Un manque de reconnaissance
La réalité est sans doute aujourd'hui plus proche de 5 500, estime alors le Groupe d'études, qui aboutit, en incluant les autres secteurs, à un effectif global de 7 000 à 7 500 TISF fin 2008. Par ailleurs, si les métiers de l'aide à domicile (TISF et AVS en particulier) font officiellement partie des métiers du travail social, "il en va différemment sur le terrain".Car "les acteurs de terrain, que ce soit les financeurs, les responsables d'association ou les professionnels TISF eux-mêmes, distinguent, dans leur discours pour expliquer l'évolution du métier de TISF, les métiers qui relèvent de l'aide ménagère de ceux qui relèvent du travail social", rapportent les auteurs. D'où "une reconnaissance qui n'est pas encore acquise", comme travailleur social, de la part des autres métiers du secteur, dont certains représentants expriment même la crainte de voir les TISF empiéter sur leur champ d'activité, "le périmètre d'intervention des différents professionnels n'étant plus clairement défini à leurs yeux". Ainsi, malgré la réforme de la formation et du diplôme de technicien d'intervention sociale et familiale, "la capacité des TISF à s'inscrire autour d'un projet éducatif ou d'accompagnement, à travailler sur des objectifs dans un cadre pluridisciplinaire, à faire des observations et synthèses, à évaluer et à rendre compte par écrit de leurs actions doit sans cesse être réaffirmée".
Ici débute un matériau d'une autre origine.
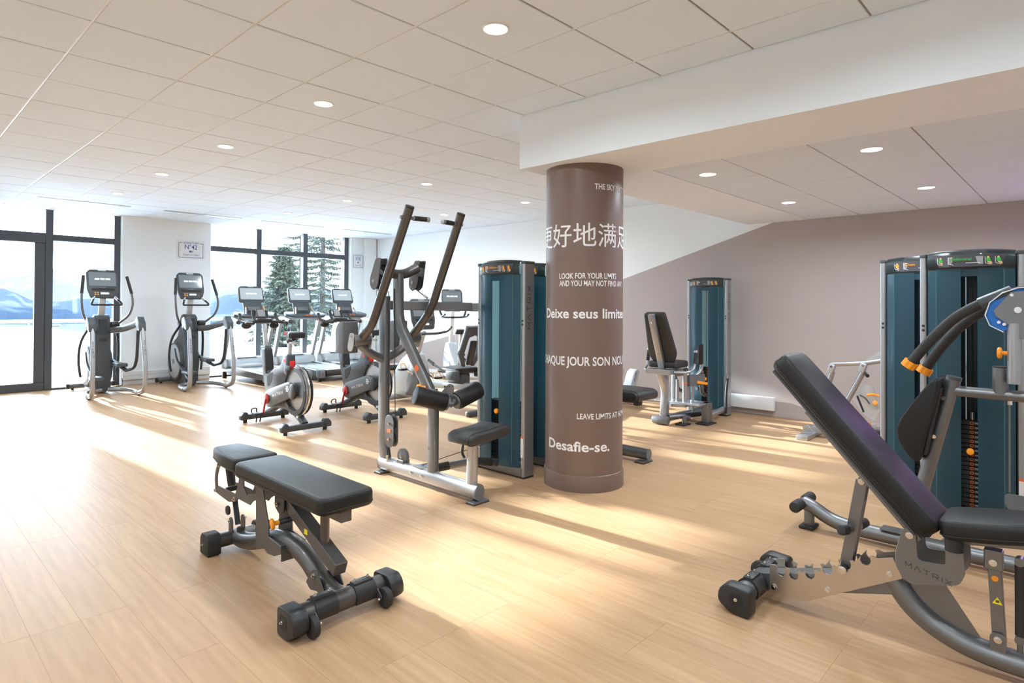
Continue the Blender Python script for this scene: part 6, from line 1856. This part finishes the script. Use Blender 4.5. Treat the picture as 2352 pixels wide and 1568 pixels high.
# handlebar
MB().bar((0, 0.97, 0.86), (0, 1.03, 1.15), 0.04, 0.06, 0.01).build('handlebar_post', 'plastic_silver', sb)
hb = MB().tube([(-0.20, 0.86, 1.165), (-0.24, 1.0, 1.165), (-0.16, 1.06, 1.175), (0.16, 1.06, 1.175), (0.24, 1.0, 1.165), (0.20, 0.86, 1.165)], 0.018, 12, 0.06).build('handlebar', 'rubber', sb)
MB().box(-0.09, 0.09, 1.0, 1.10, 1.16, 1.215, 0.02, 2).build('handlebar_hub', 'plastic_black', hb)
for s in (-1, 1):
    MB().tube([(s * 0.22, 1.03, 1.17), (s * 0.225, 1.16, 1.19), (s * 0.22, 1.21, 1.27)], 0.018, 12, 0.05).build('bar_end', 'rubber', hb)
    MB().tube([(s * 0.08, 1.06, 1.18), (s * 0.085, 1.13, 1.22), (s * 0.08, 1.16, 1.31)], 0.017, 12, 0.05).build('inner_horn', 'rubber', hb)
    MB().sph((s * 0.17, 1.13, 1.13), 0.052, 1.15, 1.0, 0.8).build('bottle_cup', 'plastic_black', hb)
sc_ = MB().obox(Matrix.Translation((0, 1.13, 1.275)) @ Matrix.Rotation(-0.5, 4, 'X'), (0.10, 0.02, 0.12), 0.008, 2).build('display', 'plastic_charcoal', hb)
MB().obox(Matrix.Translation((0, 1.13, 1.275)) @ Matrix.Rotation(-0.5, 4, 'X') @ Matrix.Translation((0, -0.0108, 0)), (0.08, 0.001, 0.09)).build('display_glass', 'grey_print', sc_, smooth=False)
sb.location = (3.285, 6.20, 0)
set_off((0, 0, 0))
dup(sb, (4.29, 6.16, 0), 0.0, 'grey spin bike with red crank partly behind the lat pulldown mast')

# ---- recumbent bike behind the lat machine ----
rb = thing('recumbent_bike', 'recumbent exercise bike with mesh backrest seen through the lat pulldown frame', 'exercise bike', (5.37, 5.7, 0))
c = 5.37
fo_ = MB().cyl((c - 0.26, 7.33, 0.06), (c + 0.26, 7.33, 0.06), 0.042, 16).build('front_foot', 'plastic_silver', rb)
for s in (-1, 1):
    MB().cyl((c + s * 0.25, 7.33, 0.055), (c + s * 0.30, 7.33, 0.055), 0.05, 16, 0.008).build('foot_cap', 'plastic_charcoal', fo_)
MB().prism(roundpoly([(7.42, 0.08), (7.40, 0.40), (7.20, 0.62), (7.02, 0.72), (6.88, 0.70), (6.80, 0.50), (6.78, 0.20), (6.95, 0.08)], [0.05, 0.15, 0.12, 0.08, 0.08, 0.1, 0.06, 0.05], 5), YZ, c - 0.10, c + 0.10, 0.04, 3).build('drive_shell', 'plastic_silver', rb)
MB().prism(roundpoly([(7.10, 0.10), (7.05, 0.35), (6.95, 0.60), (6.86, 0.62), (6.80, 0.45), (6.78, 0.12)], 0.06, 5), YZ, c - 0.108, c + 0.108, 0.02, 2).build('shell_band', 'plastic_grey', rb)
MB().bar((c, 6.95, 0.68), (c, 6.80, 1.02), 0.06, 0.055, 0.01).build('console_mast', 'plastic_silver', rb)
console(rb, c, 6.76, 1.05, 1.49, 0.40, 0.25)
MB().tube([(c - 0.25, 6.50, 1.08), (c - 0.27, 6.60, 1.02), (c - 0.22, 6.74, 0.985), (c + 0.22, 6.74, 0.985), (c + 0.27, 6.60, 1.02), (c + 0.25, 6.50, 1.08)], 0.017, 12, 0.07).build('handlebar', 'plastic_charcoal', rb)
MB().bar((c, 6.85, 0.30), (c, 5.62, 0.34), 0.09, 0.10, 0.02).build('seat_rail', 'plastic_silver', rb)
MB().bar((c, 5.70, 0.34), (c, 5.62, 0.05), 0.07, 0.08, 0.01).build('rear_leg', 'plastic_silver', rb)
MB().box(c - 0.25, c + 0.25, 5.58, 5.66, 0.0, 0.07, 0.015).build('rear_foot', 'plastic_charcoal', rb)
MB().box(c - 0.20, c + 0.20, 5.88, 6.28, 0.50, 0.575, 0.03, 3).build('seat_pad', 'vinyl', rb)
MB().box(c - 0.08, c + 0.08, 5.92, 6.2, 0.36, 0.50, 0.02).build('seat_carriage', 'plastic_charcoal', rb)
bk = MB()
A, B = Vector((c, 5.90, 0.60)), Vector((c, 5.74, 1.12)); d = (B - A); L = d.length; d.normalize()
n_ = Vector((0, d.z, -d.y))
Mp = Matrix(((1, 0, 0, A.x), (0, d.y, n_.y, A.y), (0, d.z, n_.z, A.z), (0, 0, 0, 1)))
for s in (-1, 1):
    bk.prism(roundpoly([(s * 0.05, 0.0), (s * 0.10, 0.0), (s * 0.19, 0.16), (s * 0.15, L), (s * 0.0, L), (s * 0.0, L - 0.12), (s * 0.09, L - 0.15), (s * 0.12, 0.17)], 0.02), Mp, -0.03, 0.03, 0.01, 2)
bk.build('backrest', 'plastic_charcoal', rb)
MB().obox(Mp @ Matrix.Translation((0, L * 0.35, -0.03)), (0.10, L * 0.6, 0.05), 0.015, 2).build('back_spine', 'plastic_black', rb)
for s in (-1, 1):
    h_ = MB().tube([(c + s * 0.18, 5.95, 0.52), (c + s * 0.28, 6.0, 0.53), (c + s * 0.29, 6.18, 0.60), (c + s * 0.29, 6.32, 0.66)], 0.017, 12, 0.07).build('side_handle', 'plastic_grey', rb)
    MB().cyl((c + s * 0.29, 6.22, 0.615), (c + s * 0.29, 6.33, 0.663), 0.022, 12).build('pulse_grip', 'plastic_black', h_)
    MB().box(c + s * 0.21 - 0.02, c + s * 0.30, 5.78, 5.98, 0.44, 0.56, 0.015) .build('cup_holder', 'plastic_charcoal', rb)
    a_ = 0.4 if s < 0 else 0.4 + PI
    e_ = (6.88 + 0.16 * math.cos(a_), 0.42 + 0.16 * math.sin(a_))
    ck = MB().bar((c + s * 0.12, 6.88, 0.42), (c + s * 0.135, *e_), 0.014, 0.032, 0.005).build('crank', 'chrome', rb)
    MB().box(c + s * 0.145, c + s * 0.245, e_[0] - 0.05, e_[0] + 0.05, e_[1] - 0.015, e_[1] + 0.015, 0.006).build('pedal', 'plastic_black', rb)
    MB().tube([(c + s * 0.15, e_[0] - 0.03, e_[1] + 0.01), (c + s * 0.16, e_[0], e_[1] + 0.08), (c + s * 0.23, e_[0], e_[1] + 0.08), (c + s * 0.24, e_[0] - 0.03, e_[1] + 0.01)], 0.006, 8, 0.02).build('pedal_strap', 'orange', rb)

# ---- upright bike by the white wall (local, facing +Y, then turned) ----
ub = thing('upright_bike', 'upright exercise bike by the white wall behind the recumbent bike', 'exercise bike', (0, 0, 0))
MB().cyl((-0.25, 0.35, 0.05), (0.25, 0.35, 0.05), 0.04, 14).build('front_foot', 'plastic_silver', ub)
MB().cyl((-0.25, -0.75, 0.05), (0.25, -0.75, 0.05), 0.04, 14).build('rear_foot', 'plastic_silver', ub)
MB().prism(roundpoly([(0.40, 0.06), (0.36, 0.45), (0.15, 0.70), (0.0, 0.70), (-0.20, 0.50), (-0.72, 0.14), (-0.76, 0.06)], 0.08, 5), YZ, -0.09, 0.09, 0.03, 3).build('drive_shell', 'plastic_silver', ub)
MB().bar((0, 0.12, 0.66), (0, 0.02, 1.30), 0.07, 0.06, 0.012).build('console_mast', 'plastic_white', ub)
console(ub, 0, -0.02, 1.28, 1.70, 0.40, 0.28)
MB().tube([(-0.22, -0.28, 1.22), (-0.24, -0.12, 1.18), (-0.15, 0.0, 1.16), (0.15, 0.0, 1.16), (0.24, -0.12, 1.18), (0.22, -0.28, 1.22)], 0.017, 12, 0.06).build('handlebar', 'plastic_black', ub)
for s in (-1, 1):
    MB().tube([(s * 0.20, -0.05, 1.17), (s * 0.25, 0.0, 1.28), (s * 0.24, -0.04, 1.40)], 0.018, 12, 0.05).build('upright_horn', 'plastic_black', ub)
    MB().bar((s * 0.10, -0.12, 0.36), (s * 0.12, -0.12 + s * 0.12, 0.36 + s * 0.11), 0.014, 0.03, 0.005).build('crank', 'chrome', ub)
    MB().box(s * 0.13, s * 0.23, -0.17 + s * 0.12, -0.07 + s * 0.12, 0.345 + s * 0.11, 0.375 + s * 0.11, 0.006).build('pedal', 'plastic_black', ub)
MB().bar((0, -0.42, 0.36), (0, -0.55, 0.88), 0.05, 0.07, 0.01).build('seat_post', 'plastic_silver', ub)
MB().prism(roundpoly([(-0.03, 0.17), (0.03, 0.17), (0.13, -0.05), (0.11, -0.12), (-0.11, -0.12), (-0.13, -0.05)], 0.03, 4), Matrix.Translation((0, -0.56, 0.88)), 0.0, 0.08, 0.025, 3).build('saddle', 'vinyl', ub)
ub.location = (7.42, 8.55, 0)
ub.rotation_euler = (0, 0, -0.45)
set_off((0, 0, 0))
tag(MB().tube([(2.98, 11.93, 0.12), (2.97, 11.85, 0.01), (2.90, 11.75, 0.008), (2.75, 11.72, 0.008), (2.62, 11.78, 0.008)], 0.007, 8, 0.06).build('power_cord', 'plastic_black', None), 'thin black power cord on the floor behind the elliptical trainer by the door', 'cord')

# added violet tube lamp, unseen, assumed from the violet tint at the right
nt = thing('added_neon_tube', 'added violet neon tube, unseen, for the violet tint at the right edge', 'neon tube', (XW - 0.03, -0.75, 1.95))
mat('neon', (0.6, 0.25, 0.9), 0.4, emit=(0.55, 0.18, 1.0), estr=14.0)
MB().cyl((XW - 0.035, -1.35, 1.95), (XW - 0.035, -0.15, 1.95), 0.016, 12).build('tube', 'neon', nt)
for y_ in (-1.3, -0.2):
    MB().box(XW - 0.03, XW, y_ - 0.02, y_ + 0.02, 1.93, 1.97).build('clip', 'plastic_black', nt, smooth=False)
nl = bpy.data.lights.new('added_neon_light', 'AREA'); nl.shape = 'RECTANGLE'; nl.size = 1.2; nl.size_y = 0.03; nl.energy = 14; nl.color = (0.62, 0.28, 1.0)
no = bpy.data.objects.new('added_neon_light', nl); COL.objects.link(no); no.parent = nt; no.location = (-0.03, 0, 0); no.rotation_euler = (0, PI / 2, PI / 2 * 0)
Conforter la posture professionnelle
Outre cette "posture professionnelle à conforter", les TISF doivent aussi composer avec des conditions de travail parfois difficiles et qui, globalement, "se durcissent", sous le coup notamment de l'évolution des usagers, avec des situations familiales de plus en plus complexes et des publics plus fragiles. Or, parallèlement, "le nombre de familles prises en charge simultanément augmente et les horaires de travail se fractionnent". Le caractère de prestation payée de l'intervention des TISF rend d'ailleurs leur positionnement dans la famille tout aussi délicat, avec une difficulté à faire admettre leur rôle en tant qu'accompagnement éducatif. L'évolution de la formation est, enfin, toujours en cours, cette filière étant majoritairement intégrée soit à un pôle "aide à domicile" soit à un pôle "formations sociales". Mais "globalement, on constate une volonté de décloisonner les différentes formations", les TISF se retrouvant alors le plus souvent, pour les travaux communs, avec les assistants de service social ou les auxiliaires de vie sociale.
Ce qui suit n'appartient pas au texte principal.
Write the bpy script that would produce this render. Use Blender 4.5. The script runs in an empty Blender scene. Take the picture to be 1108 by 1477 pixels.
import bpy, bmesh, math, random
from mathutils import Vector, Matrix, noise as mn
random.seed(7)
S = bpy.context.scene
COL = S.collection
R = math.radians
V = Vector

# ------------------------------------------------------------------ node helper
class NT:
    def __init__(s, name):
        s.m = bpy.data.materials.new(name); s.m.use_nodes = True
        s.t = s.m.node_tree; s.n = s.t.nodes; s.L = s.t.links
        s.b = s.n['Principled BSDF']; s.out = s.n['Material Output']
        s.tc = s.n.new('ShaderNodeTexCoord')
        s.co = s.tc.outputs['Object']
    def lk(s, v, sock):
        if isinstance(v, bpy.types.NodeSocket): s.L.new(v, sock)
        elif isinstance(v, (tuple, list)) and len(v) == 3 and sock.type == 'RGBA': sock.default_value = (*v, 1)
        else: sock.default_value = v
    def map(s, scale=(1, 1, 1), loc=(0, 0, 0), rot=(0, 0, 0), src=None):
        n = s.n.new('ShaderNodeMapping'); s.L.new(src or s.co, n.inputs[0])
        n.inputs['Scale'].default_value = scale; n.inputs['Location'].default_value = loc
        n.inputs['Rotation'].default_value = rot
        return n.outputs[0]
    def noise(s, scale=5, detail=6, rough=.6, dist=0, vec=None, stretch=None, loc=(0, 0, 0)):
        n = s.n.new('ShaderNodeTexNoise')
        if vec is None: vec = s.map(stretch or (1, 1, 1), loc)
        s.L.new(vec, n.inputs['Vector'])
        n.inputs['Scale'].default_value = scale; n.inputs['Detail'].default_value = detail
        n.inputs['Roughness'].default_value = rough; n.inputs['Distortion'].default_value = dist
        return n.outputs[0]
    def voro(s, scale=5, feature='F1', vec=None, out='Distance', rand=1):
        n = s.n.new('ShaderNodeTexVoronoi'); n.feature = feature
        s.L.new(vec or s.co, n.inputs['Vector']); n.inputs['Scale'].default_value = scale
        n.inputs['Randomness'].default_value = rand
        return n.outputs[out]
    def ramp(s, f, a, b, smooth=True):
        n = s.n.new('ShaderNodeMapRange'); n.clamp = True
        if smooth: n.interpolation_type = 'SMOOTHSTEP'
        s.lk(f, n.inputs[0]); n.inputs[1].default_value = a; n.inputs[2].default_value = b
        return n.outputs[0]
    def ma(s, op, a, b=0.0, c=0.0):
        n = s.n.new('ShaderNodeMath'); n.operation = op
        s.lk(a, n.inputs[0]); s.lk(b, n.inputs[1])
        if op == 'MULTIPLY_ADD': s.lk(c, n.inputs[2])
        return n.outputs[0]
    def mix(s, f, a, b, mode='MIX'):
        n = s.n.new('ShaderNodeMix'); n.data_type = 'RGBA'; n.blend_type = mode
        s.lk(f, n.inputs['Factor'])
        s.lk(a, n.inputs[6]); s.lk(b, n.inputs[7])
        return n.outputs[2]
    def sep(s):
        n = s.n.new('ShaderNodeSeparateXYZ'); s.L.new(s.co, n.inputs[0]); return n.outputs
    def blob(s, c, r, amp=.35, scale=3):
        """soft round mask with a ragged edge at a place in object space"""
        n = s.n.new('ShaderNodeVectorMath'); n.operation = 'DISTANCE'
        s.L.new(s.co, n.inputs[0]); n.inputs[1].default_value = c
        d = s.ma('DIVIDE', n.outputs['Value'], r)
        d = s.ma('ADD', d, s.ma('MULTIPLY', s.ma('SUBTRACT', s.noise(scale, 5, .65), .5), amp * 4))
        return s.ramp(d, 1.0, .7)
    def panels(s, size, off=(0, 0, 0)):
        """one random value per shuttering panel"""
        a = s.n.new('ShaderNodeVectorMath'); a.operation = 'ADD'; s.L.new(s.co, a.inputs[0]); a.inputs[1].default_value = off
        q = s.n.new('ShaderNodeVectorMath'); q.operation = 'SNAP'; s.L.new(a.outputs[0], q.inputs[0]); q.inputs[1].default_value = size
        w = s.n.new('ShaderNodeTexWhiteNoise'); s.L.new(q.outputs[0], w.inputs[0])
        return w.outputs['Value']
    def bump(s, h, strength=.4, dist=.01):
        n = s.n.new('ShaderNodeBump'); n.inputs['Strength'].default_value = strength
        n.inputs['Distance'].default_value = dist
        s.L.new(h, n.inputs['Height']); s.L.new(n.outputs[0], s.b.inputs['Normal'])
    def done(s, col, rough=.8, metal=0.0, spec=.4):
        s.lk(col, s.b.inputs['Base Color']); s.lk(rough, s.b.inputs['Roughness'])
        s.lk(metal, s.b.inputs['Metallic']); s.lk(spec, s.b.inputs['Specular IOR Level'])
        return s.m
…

Un manque d'attractivité de la filière
Une tendance qui n'empêche pas ce diplôme de souffrir "d'un déficit d'attractivité", qui conduit plusieurs organismes de formation à enregistrer une baisse de leurs effectifs. Le plus frappant reste la baisse du nombre d'entrées effectives en formation des étudiants inscrits, relève le rapport, qui passe de 79 % en 2008 à 75 % en 2010. Au final, "près d'un quart des candidats acceptés lors de la sélection 2010 n'ont donc finalement pas intégré la formation TISF". Le manque d'attractivité du diplôme ne semble cependant pas imputable au marché du travail des TISF, qui se caractérise surtout "par de fortes disparités au niveau local", le nombre de diplômés répondant globalement aux besoins des employeurs, qui reconnaissent cependant que certains TISF restent sans emploi. Des perspectives d'évolution professionnelles pourraient enfin être creusées du côté de la validation des acquis de l'expérience (VAE), qui reste peu développée, de même que les passerelles entre métiers, alors que l'adaptabilité des TISF est reconnue.